Please copy the lines below exactly, from the first one through the line showing "COL = scn.collection".

===

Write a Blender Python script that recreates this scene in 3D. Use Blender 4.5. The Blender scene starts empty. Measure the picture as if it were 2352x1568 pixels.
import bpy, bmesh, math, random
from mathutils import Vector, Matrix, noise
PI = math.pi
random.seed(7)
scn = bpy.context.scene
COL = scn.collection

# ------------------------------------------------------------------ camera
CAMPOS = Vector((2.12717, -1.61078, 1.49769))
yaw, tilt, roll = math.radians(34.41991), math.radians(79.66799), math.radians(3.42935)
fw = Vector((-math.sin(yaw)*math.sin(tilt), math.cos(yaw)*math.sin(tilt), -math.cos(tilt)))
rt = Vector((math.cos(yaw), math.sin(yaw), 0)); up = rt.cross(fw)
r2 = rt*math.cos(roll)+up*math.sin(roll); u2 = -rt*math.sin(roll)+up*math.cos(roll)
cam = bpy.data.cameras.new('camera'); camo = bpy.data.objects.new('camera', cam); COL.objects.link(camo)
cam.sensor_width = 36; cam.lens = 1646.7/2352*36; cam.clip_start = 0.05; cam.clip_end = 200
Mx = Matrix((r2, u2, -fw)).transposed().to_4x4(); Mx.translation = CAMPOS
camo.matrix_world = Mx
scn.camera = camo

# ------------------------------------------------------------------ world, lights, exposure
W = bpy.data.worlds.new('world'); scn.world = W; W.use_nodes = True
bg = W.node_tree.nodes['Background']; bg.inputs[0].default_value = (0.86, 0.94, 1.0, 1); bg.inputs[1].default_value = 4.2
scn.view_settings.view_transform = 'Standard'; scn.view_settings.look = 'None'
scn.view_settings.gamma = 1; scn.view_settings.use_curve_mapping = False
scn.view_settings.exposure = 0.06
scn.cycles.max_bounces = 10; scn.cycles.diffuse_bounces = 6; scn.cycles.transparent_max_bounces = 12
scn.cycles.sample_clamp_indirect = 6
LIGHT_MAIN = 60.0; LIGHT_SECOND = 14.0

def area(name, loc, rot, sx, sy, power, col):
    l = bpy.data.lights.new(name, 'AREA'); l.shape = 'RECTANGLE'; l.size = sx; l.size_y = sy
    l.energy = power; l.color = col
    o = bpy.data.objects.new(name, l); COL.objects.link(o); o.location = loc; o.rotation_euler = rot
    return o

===

*Answer to this task:*
Write a Blender Python script that recreates this scene in 3D. Use Blender 4.5. The Blender scene starts empty. Measure the picture as if it were 2352x1568 pixels.
import bpy, bmesh, math, random
from mathutils import Vector, Matrix, noise
PI = math.pi
random.seed(7)
scn = bpy.context.scene
COL = scn.collection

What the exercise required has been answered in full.